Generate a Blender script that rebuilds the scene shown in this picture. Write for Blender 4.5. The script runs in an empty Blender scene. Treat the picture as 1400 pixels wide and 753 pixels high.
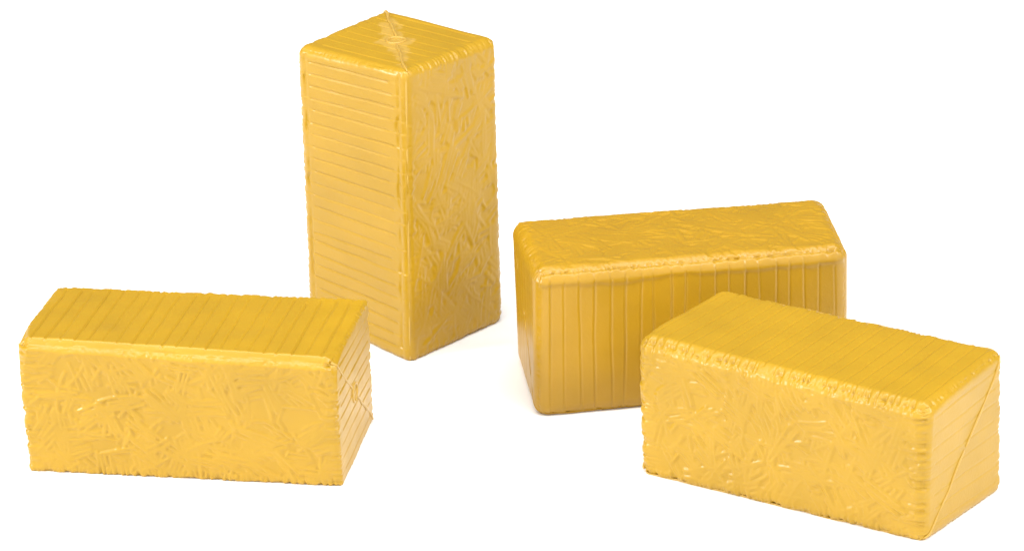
import bpy, math
import numpy as np

# ------------------------------------------------------------------ camera, light, exposure
S = 0.05                                   # one bale width = 5 cm
sc = bpy.context.scene
cam = bpy.data.cameras.new("camera"); camo = bpy.data.objects.new("camera", cam)
sc.collection.objects.link(camo); sc.camera = camo
cam.sensor_width = 36; cam.lens = 36 * 6460.366 / 1400
cam.clip_start = 0.05; cam.clip_end = 200
camo.location = (0, -1.45, 0.6290990582)
camo.rotation_euler = (math.pi / 2 - 0.3835502, 0, 0)

w = bpy.data.worlds.new("World"); sc.world = w; w.use_nodes = True
nt = w.node_tree; bg = nt.nodes["Background"]
# studio surround: bright walls and ceiling on the camera's side, dimmer behind the bales
tcw = nt.nodes.new("ShaderNodeTexCoord"); dp = nt.nodes.new("ShaderNodeVectorMath"); dp.operation = 'DOT_PRODUCT'
dp.inputs[1].default_value = (-.05, -.86, .5)
mrw = nt.nodes.new("ShaderNodeMapRange"); mrw.interpolation_type = 'SMOOTHSTEP'
mrw.inputs[1].default_value = -.5; mrw.inputs[2].default_value = .9
mrw.inputs[3].default_value = .20; mrw.inputs[4].default_value = 1.70
nt.links.new(tcw.outputs["Generated"], dp.inputs[0]); nt.links.new(dp.outputs["Value"], mrw.inputs[0])
bg.inputs[0].default_value = (1, 1, 1, 1); nt.links.new(mrw.outputs[0], bg.inputs[1])

def area(name, loc, target, size, power, col=(1, 1, 1)):
    l = bpy.data.lights.new(name, 'AREA'); l.shape = 'RECTANGLE'; l.size, l.size_y = size
    l.energy = power; l.color = col
    o = bpy.data.objects.new(name, l); sc.collection.objects.link(o); o.location = loc
    d = np.array(target) - np.array(loc)
    from mathutils import Vector
    o.rotation_euler = Vector(d).to_track_quat('-Z', 'Y').to_euler()
    return o
area("softbox_overhead", (0, -.22, 1.0), (0, .0, .03), (1.4, .14), 8.2)
area("softbox_left", (-1.0, -.42, .46), (0, 0, .03), (.20, .20), 9.0)
area("softbox_right", (.95, -.45, .80), (.05, 0, .03), (.30, .30), 8.0)

sc.view_settings.view_transform = 'Standard'; sc.view_settings.look = 'None'
sc.view_settings.exposure = 0; sc.view_settings.gamma = 1

# ------------------------------------------------------------------ materials
def white_mat():
    m = bpy.data.materials.new("white_surface"); m.use_nodes = True
    b = m.node_tree.nodes["Principled BSDF"]
    nt = m.node_tree
    n = nt.nodes.new("ShaderNodeTexNoise"); n.inputs["Scale"].default_value = 400
    r = nt.nodes.new("ShaderNodeMapRange"); r.inputs[3].default_value = .91; r.inputs[4].default_value = .93
    c = nt.nodes.new("ShaderNodeCombineColor")
    nt.links.new(n.outputs[0], r.inputs[0])
    for i in range(3): nt.links.new(r.outputs[0], c.inputs[i])
    nt.links.new(c.outputs[0], b.inputs["Base Color"])
    b.inputs["Roughness"].default_value = .7
    return m

def plastic(name, col, rough=.34):
    m = bpy.data.materials.new(name); m.use_nodes = True
    nt = m.node_tree; b = nt.nodes["Principled BSDF"]; L = nt.links.new
    tc = nt.nodes.new("ShaderNodeTexCoord")
    at = nt.nodes.new("ShaderNodeAttribute"); at.attribute_name = "scuff_glint"  # scuffed ends; on seams, a painted-in glint
    # faint uneven pigment
    n1 = nt.nodes.new("ShaderNodeTexNoise"); n1.inputs["Scale"].default_value = 45; n1.inputs["Detail"].default_value = 5
    L(tc.outputs["Object"], n1.inputs["Vector"])
    mr = nt.nodes.new("ShaderNodeMapRange"); mr.inputs[1].default_value = .3; mr.inputs[2].default_value = .7
    mr.inputs[3].default_value = .93; mr.inputs[4].default_value = 1.06
    L(n1.outputs[0], mr.inputs[0])
    mx = nt.nodes.new("ShaderNodeMix"); mx.data_type = 'RGBA'; mx.blend_type = 'MULTIPLY'; mx.inputs[0].default_value = 1
    mx.inputs[6].default_value = (*col, 1)
    cc = nt.nodes.new("ShaderNodeCombineColor")
    for i in range(3): L(mr.outputs[0], cc.inputs[i])
    L(cc.outputs[0], mx.inputs[7])
    m2 = nt.nodes.new("ShaderNodeMix"); m2.data_type = 'RGBA'
    L(at.outputs["Fac"], m2.inputs[0]); L(mx.outputs[2], m2.inputs[6])
    m2.inputs[7].default_value = (col[0] * 1.18, col[1] * 1.27, .05, 1)
    L(m2.outputs[2], b.inputs["Base Color"])
    n2 = nt.nodes.new("ShaderNodeTexNoise"); n2.inputs["Scale"].default_value = 160; n2.inputs["Detail"].default_value = 4
    L(tc.outputs["Object"], n2.inputs["Vector"])
    r2 = nt.nodes.new("ShaderNodeMapRange"); r2.inputs[3].default_value = rough - .07; r2.inputs[4].default_value = rough + .08
    L(n2.outputs[0], r2.inputs[0]); L(r2.outputs[0], b.inputs["Roughness"])
    n3 = nt.nodes.new("ShaderNodeTexNoise"); n3.inputs["Scale"].default_value = 900; n3.inputs["Detail"].default_value = 3
    L(tc.outputs["Object"], n3.inputs["Vector"])
    bp = nt.nodes.new("ShaderNodeBump"); bp.inputs["Strength"].default_value = .10; bp.inputs["Distance"].default_value = .0004
    L(n3.outputs[0], bp.inputs["Height"]); L(bp.outputs[0], b.inputs["Normal"])
    b.inputs["Subsurface Weight"].default_value = .12
    b.inputs["Subsurface Radius"].default_value = (1, .6, .15)
    b.inputs["Subsurface Scale"].default_value = .0012
    b.inputs["IOR"].default_value = 1.47
    return m
BASE = (.388, .221, .007)

# ------------------------------------------------------------------ the surface they stand on
me = bpy.data.meshes.new("tabletop")
me.from_pydata([(-4, -4, 0), (4, -4, 0), (4, 6, 0), (-4, 6, 0)], [], [(0, 1, 2, 3)])
tab = bpy.data.objects.new("tabletop", me); sc.collection.objects.link(tab)
me.materials.append(white_mat()); tab['kind'] = 'structure'

# ------------------------------------------------------------------ relief of the bale faces
STEP = .0055

def blur(a, k):
    if k <= 0: return a
    r = int(3 * k) + 1; x = np.arange(-r, r + 1); g = np.exp(-x * x / (2 * k * k)); g /= g.sum()
    p = np.pad(a, ((r, r), (0, 0)), 'edge'); a = sum(g[i] * p[i:i + a.shape[0]] for i in range(2 * r + 1))
    p = np.pad(a, ((0, 0), (r, r)), 'edge'); return sum(g[i] * p[:, i:i + a.shape[1]] for i in range(2 * r + 1))

def lownoise(rng, shape, k):
    a = blur(rng.standard_normal(shape), k); return a / (a.std() + 1e-9)

def smooth1(rng, n, k):
    return blur(rng.standard_normal((n, 1)), k)[:, 0]

def straw_face(rng, U, V, lu, lv, amp, soft, ws=.85):
    """pressed straw: short overlapping stalks in all directions"""
    H = np.zeros(U.shape)
    n = int(lu * lv * 330 / ws); i = 0; B = []
    while i < n:
        cx, cy = rng.uniform(0, lu), rng.uniform(0, lv)
        th = rng.uniform(0, math.pi) if rng.random() < .45 else rng.choice([.6, -.6, 1.2, -1.15, .05]) + rng.normal(0, .15)
        ln = rng.uniform(.05, .16); z = rng.uniform(0, 1) ** 1.2; wd = rng.uniform(.010, .018)
        for m_ in range(rng.choice([1, 1, 2, 3, 4])):
            o_ = m_ * wd * rng.uniform(1.7, 2.3); sh = rng.normal(0, .02)
            B.append((cx - math.sin(th) * o_ + math.cos(th) * sh, cy + math.cos(th) * o_ + math.sin(th) * sh,
                      th + rng.normal(0, .05), wd * rng.uniform(.85, 1.15), ln * rng.uniform(.7, 1.2),
                      min(1, max(0, z + rng.normal(0, .12))), rng.normal(0, .5)))
            i += 1
    # short stalks folded over the borders
    for (L0, W0, vert) in ((lu, lv, 0), (lv, lu, 1)):
        for side in (0, 1):
            x = 0
            while x < L0:
                x += rng.uniform(.018, .042)
                d0 = rng.uniform(.015, .05); ln = rng.uniform(.03, .07); d0 = W0 - d0 if side else d0
                th = math.pi / 2 * (1 - vert) + rng.normal(0, .3)
                B.append(((d0, x)[1 - vert], (x, d0)[1 - vert], th, rng.uniform(.009, .015), ln, rng.uniform(.5, 1), rng.normal(0, 1)))
    for (cx, cy, th, wd, ln, z, bend) in B:
        wd *= ws; ln *= .5 + .5 * ws
        R = ln + .03
        i0, i1 = max(0, int((cx - R) / lu * (U.shape[0] - 1))), min(U.shape[0], int((cx + R) / lu * (U.shape[0] - 1)) + 2)
        j0, j1 = max(0, int((cy - R) / lv * (U.shape[1] - 1))), min(U.shape[1], int((cy + R) / lv * (U.shape[1] - 1)) + 2)
        du = U[i0:i1, j0:j1] - cx; dv = V[i0:i1, j0:j1] - cy
        a = du * math.cos(th) + dv * math.sin(th); b = -du * math.sin(th) + dv * math.cos(th) + bend * a * a
        t = np.clip(1 - (b / wd) ** 2, 0, 1); e = np.clip((ln - np.abs(a)) / .02, 0, 1)
        prof = (z * .42 + .72 * np.sqrt(t)) * (t > 0) * np.sqrt(e)
        H[i0:i1, j0:j1] = np.maximum(H[i0:i1, j0:j1], prof)
    m = np.clip(.92 + .12 * lownoise(rng, H.shape, 14), .6, 1.2)
    H = np.maximum(H, .22 + .1 * lownoise(rng, H.shape, 6))          # no deep holes between stalks
    H = blur(H, soft)
    return (H - H.mean()) * amp * m + lownoise(rng, H.shape, 16) * amp * .12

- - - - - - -

### What is required
Quote, please, every line of the material above from its start through the line that has "import numpy as np", reproducing the words exactly and dropping any images.

### Written solution
Generate a Blender script that rebuilds the scene shown in this picture. Write for Blender 4.5. The script runs in an empty Blender scene. Treat the picture as 1400 pixels wide and 753 pixels high.
import bpy, math
import numpy as np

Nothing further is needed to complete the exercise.